_What you should do_: Find every line below that contains the word "scene" and copy it out.

##### Source material #####

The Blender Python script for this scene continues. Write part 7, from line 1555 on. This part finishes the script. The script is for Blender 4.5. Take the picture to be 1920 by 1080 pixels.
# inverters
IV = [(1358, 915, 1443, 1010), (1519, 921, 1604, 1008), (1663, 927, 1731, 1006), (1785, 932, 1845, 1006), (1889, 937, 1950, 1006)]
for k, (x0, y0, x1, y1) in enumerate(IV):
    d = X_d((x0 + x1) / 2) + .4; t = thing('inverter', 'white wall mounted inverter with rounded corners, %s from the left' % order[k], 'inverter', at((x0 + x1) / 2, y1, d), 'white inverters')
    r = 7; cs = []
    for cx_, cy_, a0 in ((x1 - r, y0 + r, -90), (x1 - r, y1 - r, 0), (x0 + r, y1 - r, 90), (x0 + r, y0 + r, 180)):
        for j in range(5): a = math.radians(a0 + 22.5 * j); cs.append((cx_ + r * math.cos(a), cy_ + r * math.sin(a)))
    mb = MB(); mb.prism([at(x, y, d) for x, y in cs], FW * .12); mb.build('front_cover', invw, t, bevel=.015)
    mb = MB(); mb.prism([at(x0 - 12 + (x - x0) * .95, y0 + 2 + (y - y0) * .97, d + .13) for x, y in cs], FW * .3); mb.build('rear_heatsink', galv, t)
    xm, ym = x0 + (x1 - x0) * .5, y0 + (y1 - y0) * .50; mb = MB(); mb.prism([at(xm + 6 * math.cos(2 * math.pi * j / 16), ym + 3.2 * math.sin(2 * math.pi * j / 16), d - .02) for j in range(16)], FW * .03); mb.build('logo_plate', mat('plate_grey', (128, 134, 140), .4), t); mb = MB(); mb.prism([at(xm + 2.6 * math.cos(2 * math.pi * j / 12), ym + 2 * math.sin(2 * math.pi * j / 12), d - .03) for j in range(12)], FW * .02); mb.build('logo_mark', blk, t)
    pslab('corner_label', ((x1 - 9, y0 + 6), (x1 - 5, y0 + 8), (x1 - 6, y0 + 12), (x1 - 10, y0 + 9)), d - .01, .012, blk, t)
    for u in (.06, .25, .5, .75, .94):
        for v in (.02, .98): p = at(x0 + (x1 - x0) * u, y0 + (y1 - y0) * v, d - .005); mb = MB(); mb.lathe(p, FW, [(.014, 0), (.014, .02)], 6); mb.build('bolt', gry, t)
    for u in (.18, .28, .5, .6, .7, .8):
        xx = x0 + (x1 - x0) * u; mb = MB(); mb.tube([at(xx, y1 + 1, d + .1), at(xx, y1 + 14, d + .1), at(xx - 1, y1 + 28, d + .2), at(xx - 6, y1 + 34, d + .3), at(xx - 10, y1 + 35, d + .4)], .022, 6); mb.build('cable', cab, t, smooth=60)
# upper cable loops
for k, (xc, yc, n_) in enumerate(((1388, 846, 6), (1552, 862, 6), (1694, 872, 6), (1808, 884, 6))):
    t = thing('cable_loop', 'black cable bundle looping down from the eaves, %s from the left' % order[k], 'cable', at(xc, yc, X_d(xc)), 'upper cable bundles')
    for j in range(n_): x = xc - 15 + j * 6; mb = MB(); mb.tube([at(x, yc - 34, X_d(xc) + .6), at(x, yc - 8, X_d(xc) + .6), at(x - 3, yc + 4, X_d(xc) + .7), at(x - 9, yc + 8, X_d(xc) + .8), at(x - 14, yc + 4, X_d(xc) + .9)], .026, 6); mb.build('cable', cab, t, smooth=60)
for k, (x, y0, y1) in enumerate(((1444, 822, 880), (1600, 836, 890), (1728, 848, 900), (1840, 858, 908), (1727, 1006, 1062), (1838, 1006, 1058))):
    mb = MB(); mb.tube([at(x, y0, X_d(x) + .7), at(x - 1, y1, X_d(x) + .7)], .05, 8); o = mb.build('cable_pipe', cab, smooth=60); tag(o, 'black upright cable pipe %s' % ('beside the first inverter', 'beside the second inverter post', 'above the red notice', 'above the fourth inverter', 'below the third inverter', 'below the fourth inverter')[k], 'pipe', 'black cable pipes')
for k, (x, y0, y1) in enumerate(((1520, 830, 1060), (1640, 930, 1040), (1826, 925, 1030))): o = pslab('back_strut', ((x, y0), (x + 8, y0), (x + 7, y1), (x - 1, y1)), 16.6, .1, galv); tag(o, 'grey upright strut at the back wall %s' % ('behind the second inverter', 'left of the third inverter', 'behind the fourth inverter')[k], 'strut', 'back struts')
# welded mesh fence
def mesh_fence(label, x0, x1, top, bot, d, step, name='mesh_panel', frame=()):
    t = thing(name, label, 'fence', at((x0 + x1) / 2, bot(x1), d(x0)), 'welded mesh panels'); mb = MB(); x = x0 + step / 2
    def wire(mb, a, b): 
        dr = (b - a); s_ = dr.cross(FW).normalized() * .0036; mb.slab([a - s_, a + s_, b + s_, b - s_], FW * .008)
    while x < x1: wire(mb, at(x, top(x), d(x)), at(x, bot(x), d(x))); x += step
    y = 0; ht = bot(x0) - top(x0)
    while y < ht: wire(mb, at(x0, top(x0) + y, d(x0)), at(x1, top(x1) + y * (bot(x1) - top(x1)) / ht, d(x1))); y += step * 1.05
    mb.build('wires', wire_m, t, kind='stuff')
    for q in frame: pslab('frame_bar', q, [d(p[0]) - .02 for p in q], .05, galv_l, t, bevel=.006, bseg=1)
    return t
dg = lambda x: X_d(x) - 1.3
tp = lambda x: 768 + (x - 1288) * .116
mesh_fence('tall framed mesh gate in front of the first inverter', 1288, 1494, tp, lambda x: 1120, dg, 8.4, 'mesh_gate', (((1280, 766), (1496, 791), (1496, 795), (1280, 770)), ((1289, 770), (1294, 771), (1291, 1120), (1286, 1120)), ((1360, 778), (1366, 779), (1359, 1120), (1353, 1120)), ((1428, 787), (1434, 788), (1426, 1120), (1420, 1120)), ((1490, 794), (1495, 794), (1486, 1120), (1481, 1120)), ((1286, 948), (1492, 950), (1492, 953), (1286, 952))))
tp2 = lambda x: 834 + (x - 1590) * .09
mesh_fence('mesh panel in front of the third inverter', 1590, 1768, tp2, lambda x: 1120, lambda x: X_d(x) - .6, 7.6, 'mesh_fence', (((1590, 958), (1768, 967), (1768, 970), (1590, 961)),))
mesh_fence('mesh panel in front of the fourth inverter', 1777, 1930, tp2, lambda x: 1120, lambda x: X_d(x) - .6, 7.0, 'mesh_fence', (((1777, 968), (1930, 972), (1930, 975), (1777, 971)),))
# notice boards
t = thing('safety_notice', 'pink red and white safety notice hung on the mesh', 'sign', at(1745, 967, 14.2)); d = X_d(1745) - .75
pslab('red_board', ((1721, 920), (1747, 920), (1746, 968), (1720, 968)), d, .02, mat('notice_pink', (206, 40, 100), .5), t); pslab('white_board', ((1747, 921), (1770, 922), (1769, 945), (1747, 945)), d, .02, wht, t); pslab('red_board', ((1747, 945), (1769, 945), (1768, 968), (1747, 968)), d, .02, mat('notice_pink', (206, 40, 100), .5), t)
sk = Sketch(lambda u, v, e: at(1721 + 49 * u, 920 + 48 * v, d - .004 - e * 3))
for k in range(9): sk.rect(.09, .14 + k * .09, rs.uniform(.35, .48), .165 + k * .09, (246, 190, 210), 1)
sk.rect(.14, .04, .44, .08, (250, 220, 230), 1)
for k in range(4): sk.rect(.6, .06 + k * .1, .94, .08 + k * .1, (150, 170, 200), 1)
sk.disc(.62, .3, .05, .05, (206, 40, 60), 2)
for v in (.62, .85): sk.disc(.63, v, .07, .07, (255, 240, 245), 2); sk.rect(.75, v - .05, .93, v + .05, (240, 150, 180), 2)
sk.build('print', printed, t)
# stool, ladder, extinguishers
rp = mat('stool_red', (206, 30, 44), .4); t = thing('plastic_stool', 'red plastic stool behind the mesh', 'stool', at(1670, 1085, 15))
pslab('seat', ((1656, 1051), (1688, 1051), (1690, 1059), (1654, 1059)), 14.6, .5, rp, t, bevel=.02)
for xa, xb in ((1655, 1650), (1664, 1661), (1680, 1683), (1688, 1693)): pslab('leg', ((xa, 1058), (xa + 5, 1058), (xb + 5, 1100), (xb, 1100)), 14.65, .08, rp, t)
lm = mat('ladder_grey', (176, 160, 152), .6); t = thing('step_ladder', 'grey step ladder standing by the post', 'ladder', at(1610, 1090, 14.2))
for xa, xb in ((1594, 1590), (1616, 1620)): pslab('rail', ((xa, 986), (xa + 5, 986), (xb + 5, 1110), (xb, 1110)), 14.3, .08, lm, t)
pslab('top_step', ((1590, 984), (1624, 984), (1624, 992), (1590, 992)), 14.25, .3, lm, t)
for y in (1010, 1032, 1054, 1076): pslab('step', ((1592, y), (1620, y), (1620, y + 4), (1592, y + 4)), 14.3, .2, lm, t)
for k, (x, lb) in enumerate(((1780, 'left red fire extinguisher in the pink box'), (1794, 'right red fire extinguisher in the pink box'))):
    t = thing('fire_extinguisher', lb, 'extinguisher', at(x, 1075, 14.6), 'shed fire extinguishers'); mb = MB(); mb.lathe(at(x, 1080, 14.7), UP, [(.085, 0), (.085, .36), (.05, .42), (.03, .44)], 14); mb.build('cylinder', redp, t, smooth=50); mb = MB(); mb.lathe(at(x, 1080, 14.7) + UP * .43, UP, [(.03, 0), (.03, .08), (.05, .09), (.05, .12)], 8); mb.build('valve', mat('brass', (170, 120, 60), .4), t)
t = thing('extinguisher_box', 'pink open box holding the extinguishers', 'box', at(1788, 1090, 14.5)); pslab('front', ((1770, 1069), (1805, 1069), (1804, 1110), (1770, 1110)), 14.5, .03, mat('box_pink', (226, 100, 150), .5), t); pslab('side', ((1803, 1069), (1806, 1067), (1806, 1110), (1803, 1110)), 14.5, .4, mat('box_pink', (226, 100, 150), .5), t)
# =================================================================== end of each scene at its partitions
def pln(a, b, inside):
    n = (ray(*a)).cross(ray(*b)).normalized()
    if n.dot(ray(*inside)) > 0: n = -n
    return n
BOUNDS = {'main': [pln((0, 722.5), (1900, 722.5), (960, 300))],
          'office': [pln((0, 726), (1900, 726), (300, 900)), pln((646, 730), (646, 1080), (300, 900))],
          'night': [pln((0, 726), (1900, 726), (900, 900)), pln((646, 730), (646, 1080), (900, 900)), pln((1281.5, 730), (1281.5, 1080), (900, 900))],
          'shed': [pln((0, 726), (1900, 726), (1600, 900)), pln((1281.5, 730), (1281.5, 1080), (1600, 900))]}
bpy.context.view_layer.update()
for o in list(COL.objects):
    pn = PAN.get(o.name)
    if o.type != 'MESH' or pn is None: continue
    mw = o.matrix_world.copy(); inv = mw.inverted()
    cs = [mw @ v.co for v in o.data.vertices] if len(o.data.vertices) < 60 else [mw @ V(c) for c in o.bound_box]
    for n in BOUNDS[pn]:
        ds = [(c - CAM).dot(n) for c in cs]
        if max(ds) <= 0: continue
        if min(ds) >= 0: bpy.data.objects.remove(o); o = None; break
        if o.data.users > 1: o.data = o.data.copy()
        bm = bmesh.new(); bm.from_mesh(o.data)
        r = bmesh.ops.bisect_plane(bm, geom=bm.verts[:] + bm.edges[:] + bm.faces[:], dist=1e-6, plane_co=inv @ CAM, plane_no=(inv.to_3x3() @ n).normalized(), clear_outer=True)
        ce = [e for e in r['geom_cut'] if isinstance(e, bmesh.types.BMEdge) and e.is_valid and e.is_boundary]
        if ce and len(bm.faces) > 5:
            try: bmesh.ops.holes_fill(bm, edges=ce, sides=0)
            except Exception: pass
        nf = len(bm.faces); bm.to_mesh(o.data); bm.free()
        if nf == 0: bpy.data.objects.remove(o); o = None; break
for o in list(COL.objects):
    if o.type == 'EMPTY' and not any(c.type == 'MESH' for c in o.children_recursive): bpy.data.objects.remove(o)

#####

_Answer to the exercise_:
The Blender Python script for this scene continues. Write part 7, from line 1555 on. This part finishes the script. The script is for Blender 4.5. Take the picture to be 1920 by 1080 pixels.
# =================================================================== end of each scene at its partitions